FG to oppose cabinet’s financial solutions

FINE Gael leader Enda Kenny has warned Taoiseach Brian Cowen he will stand defiantly against the solutions currently proposed to deal with the financial crisis.

FG to oppose cabinet’s financial solutions

At a special front bench meeting yesterday the party decided not to offer the Government support in the national interest. Mr Kenny said this was because he had no faith in Mr Cowen’s ability to steer the country out of recession.

He said Fine Gael would oppose pay cuts to any public servant earning less than €100,000 a year.

And it will fight the €1.5 billion injection into Anglo Irish Bank. Instead Fine Gael will demand the bank’s complete shutdown by 2016.

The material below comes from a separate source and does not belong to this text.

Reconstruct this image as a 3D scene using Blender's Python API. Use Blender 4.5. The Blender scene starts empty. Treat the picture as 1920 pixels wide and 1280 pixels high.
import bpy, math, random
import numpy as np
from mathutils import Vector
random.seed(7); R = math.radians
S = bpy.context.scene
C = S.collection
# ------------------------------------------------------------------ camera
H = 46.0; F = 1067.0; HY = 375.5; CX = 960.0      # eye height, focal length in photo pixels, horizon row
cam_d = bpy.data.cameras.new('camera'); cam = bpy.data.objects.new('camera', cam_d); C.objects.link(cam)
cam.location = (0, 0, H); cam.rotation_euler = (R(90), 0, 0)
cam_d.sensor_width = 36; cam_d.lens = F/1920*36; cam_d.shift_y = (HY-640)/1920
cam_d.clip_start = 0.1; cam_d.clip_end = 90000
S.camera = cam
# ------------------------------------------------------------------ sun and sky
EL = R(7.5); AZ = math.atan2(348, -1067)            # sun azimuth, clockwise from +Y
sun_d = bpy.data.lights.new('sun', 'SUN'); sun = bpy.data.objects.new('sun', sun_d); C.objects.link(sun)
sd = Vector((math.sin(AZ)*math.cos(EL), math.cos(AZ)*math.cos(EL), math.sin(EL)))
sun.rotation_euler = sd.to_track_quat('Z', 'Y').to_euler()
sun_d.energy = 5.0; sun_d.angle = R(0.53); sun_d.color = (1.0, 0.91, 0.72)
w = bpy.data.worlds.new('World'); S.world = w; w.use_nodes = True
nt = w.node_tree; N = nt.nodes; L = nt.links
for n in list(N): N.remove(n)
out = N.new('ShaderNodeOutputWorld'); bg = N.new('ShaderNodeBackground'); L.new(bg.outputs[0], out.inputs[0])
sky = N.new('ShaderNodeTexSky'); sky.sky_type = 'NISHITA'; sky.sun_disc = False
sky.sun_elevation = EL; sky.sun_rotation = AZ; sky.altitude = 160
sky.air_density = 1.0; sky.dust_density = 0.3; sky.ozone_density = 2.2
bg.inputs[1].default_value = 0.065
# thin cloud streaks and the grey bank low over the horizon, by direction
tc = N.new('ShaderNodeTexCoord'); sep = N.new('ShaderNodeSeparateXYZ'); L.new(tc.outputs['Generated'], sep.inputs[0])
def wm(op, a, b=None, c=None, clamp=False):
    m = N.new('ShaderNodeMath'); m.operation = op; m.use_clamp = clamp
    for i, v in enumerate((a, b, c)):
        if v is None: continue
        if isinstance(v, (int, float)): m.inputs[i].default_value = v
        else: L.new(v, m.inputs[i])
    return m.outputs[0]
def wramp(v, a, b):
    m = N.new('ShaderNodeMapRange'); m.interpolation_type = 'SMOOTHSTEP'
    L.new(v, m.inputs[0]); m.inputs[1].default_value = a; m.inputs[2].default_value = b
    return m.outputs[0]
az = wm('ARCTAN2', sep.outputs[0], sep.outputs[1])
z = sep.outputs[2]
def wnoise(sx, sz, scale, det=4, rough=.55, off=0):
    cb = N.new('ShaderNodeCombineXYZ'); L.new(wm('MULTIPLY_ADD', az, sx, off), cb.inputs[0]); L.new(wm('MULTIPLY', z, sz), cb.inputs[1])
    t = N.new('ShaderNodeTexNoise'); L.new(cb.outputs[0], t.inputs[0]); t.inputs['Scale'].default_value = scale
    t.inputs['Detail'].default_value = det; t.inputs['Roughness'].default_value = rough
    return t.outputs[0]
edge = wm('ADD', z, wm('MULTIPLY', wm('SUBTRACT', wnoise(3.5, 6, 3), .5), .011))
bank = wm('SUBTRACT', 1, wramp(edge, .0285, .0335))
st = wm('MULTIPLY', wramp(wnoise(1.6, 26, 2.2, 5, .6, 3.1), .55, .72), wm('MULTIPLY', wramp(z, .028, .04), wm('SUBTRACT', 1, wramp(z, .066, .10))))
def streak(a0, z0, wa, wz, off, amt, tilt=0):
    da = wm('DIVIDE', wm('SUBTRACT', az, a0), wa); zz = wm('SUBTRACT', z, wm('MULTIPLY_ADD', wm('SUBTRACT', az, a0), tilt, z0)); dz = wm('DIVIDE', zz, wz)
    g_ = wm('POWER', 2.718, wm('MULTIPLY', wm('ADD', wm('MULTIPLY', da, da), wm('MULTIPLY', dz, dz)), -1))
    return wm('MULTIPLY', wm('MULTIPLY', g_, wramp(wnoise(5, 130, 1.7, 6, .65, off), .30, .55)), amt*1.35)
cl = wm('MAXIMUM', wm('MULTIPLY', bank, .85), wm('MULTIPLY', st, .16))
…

During the strategy meeting held at Carlton House, Maynooth, Mr Kenny said it would not support the recapitalisation of Anglo.

“We believe that the €1.5bn being put up by the Government... could be put to better use. Every observer of Anglo Irish has lost faith in the credibility of the bank.

“I think Anglo should be acquired at a nominal sum. A proper management team should be put in and it [should be] wound down in an orderly fashion within five to seven years,” he said.

Mr Kenny said he also wanted the suggested pay freeze for public sector workers extended until 2010.

However, he did not support the 5%-10% pay cuts the Government is reported to be seeking from the civil service.

He said for anybody earning less than €100,000, almost three times the average industrial wage, their salaries should be kept intact. He did not offer a strategy for recovering the €2bn needed to fill a hole in the national budget.

Mr Kenny said the figure of €100,000 was decided on because it represented the higher pay grade in the civil service.

The frontbenchers were brought to the luxurious Maynooth hotel for the meeting before the Dáil returns next week. Mr Kenny said they picked the venue because the party was offered a “very good rate”.

And he dismissed the importance of his personal rating in successive opinion polls. These have revealed growing support for Fine Gael but voters’ refusal to warm to him as a leader.

Mr Kenny said it was not something the front bench spoke about.

“My job is to build a team around me here and give an understanding that this party is in a position where it has worked hard, where is has put together its own initiatives in a competent and trustworthy fashion.... it is not just about Enda Kenny it is about the Fine Gael team,” he said.

Mr Kenny made his statement while surrounded by his leading party spokesmen. He said the group was prepared to go to the people if a snap election was called in 2009 because the apparatus was already in place for the local and European campaigns.

During the briefing Alan Shatter stood at Mr Kenny’s right shoulder in a show of solidarity after Sinn Féin attacked the children’s spokesman’s for his stance on the Israel-Gaza conflict.